# Stored data start

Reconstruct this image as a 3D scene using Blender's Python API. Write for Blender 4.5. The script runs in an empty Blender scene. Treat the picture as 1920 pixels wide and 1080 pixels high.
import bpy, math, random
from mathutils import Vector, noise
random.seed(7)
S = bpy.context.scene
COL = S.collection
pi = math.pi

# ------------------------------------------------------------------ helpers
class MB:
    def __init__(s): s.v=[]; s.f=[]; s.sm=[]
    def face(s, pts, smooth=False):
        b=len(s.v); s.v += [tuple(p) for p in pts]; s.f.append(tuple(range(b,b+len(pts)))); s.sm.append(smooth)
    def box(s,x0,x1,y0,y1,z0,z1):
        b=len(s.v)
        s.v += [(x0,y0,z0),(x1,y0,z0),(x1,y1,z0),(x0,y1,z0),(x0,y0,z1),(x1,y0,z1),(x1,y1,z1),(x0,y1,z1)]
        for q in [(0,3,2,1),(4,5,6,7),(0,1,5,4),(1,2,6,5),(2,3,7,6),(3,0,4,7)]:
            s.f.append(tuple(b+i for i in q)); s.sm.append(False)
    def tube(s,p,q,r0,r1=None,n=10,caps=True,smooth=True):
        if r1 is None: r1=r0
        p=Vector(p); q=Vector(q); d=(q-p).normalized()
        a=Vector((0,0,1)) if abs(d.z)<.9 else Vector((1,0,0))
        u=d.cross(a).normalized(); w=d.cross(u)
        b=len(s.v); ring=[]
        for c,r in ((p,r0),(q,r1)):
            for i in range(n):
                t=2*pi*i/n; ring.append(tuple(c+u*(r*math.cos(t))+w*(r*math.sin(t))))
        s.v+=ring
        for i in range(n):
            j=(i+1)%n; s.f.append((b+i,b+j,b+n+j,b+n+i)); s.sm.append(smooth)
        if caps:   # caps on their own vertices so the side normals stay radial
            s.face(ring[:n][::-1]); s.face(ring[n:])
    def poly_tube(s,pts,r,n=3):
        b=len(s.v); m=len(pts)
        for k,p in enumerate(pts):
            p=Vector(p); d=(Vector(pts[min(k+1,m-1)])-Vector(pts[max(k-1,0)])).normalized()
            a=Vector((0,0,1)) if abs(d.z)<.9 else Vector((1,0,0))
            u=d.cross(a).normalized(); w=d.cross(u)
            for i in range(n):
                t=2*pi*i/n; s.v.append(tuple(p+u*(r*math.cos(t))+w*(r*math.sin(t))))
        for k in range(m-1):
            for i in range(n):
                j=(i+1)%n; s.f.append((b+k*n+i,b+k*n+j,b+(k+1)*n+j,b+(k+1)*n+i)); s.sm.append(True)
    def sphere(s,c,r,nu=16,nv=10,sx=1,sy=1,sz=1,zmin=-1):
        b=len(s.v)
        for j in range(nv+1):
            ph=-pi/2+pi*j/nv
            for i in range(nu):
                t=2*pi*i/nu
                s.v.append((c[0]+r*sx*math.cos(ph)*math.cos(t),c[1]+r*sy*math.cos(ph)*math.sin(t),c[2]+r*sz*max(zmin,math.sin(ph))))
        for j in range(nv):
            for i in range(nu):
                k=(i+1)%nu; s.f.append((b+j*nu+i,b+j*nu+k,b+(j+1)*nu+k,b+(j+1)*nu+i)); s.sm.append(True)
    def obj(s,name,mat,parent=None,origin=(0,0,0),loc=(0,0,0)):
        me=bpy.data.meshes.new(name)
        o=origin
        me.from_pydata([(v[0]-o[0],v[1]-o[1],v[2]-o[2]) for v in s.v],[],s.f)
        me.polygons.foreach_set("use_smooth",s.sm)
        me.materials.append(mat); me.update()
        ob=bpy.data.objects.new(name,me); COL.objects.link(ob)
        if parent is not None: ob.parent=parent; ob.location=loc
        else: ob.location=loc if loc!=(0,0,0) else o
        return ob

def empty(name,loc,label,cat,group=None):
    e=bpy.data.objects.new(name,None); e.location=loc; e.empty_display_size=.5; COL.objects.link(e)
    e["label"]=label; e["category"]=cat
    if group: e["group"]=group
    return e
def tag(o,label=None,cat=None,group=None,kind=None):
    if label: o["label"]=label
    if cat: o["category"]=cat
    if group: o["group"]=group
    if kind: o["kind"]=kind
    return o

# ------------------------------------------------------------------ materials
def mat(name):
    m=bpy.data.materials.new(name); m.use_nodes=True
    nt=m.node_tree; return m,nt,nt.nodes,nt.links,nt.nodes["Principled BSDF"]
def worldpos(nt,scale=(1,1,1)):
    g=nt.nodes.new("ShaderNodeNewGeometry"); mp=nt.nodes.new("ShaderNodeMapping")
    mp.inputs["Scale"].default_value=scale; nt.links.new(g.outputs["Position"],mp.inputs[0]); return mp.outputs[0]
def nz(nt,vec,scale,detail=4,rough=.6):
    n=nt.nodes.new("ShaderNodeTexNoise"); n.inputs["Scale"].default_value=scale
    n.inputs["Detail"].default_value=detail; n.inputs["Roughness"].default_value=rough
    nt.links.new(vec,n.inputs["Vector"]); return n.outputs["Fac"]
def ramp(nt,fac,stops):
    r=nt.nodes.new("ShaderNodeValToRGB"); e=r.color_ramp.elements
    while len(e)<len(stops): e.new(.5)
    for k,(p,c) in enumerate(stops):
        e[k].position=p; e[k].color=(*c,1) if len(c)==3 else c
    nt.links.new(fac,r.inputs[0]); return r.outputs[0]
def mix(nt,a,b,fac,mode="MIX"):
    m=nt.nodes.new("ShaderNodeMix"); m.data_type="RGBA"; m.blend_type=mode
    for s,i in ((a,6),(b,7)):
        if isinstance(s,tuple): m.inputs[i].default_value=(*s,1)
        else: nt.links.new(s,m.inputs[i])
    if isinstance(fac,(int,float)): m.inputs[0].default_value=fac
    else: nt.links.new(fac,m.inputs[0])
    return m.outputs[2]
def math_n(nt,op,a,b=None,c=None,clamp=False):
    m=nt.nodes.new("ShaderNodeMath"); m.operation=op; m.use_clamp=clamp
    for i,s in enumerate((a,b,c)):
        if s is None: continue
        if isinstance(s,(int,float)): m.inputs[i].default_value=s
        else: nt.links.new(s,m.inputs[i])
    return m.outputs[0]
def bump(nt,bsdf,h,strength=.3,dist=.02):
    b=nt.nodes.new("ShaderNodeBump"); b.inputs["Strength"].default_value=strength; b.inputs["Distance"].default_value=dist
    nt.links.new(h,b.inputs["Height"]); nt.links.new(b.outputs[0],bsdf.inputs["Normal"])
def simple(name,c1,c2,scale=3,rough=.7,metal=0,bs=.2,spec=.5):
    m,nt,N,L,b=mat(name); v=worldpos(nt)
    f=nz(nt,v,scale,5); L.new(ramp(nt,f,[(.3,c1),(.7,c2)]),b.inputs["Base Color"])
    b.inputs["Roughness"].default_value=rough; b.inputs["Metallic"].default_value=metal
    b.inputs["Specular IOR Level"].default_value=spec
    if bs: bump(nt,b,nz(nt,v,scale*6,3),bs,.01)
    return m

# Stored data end

## [Problem]
Everything from the first line above through the line that contains "pi = math.pi" should be duplicated exactly, please, and nothing beyond it.

## [Solved problem]
Reconstruct this image as a 3D scene using Blender's Python API. Write for Blender 4.5. The script runs in an empty Blender scene. Treat the picture as 1920 pixels wide and 1080 pixels high.
import bpy, math, random
from mathutils import Vector, noise
random.seed(7)
S = bpy.context.scene
COL = S.collection
pi = math.pi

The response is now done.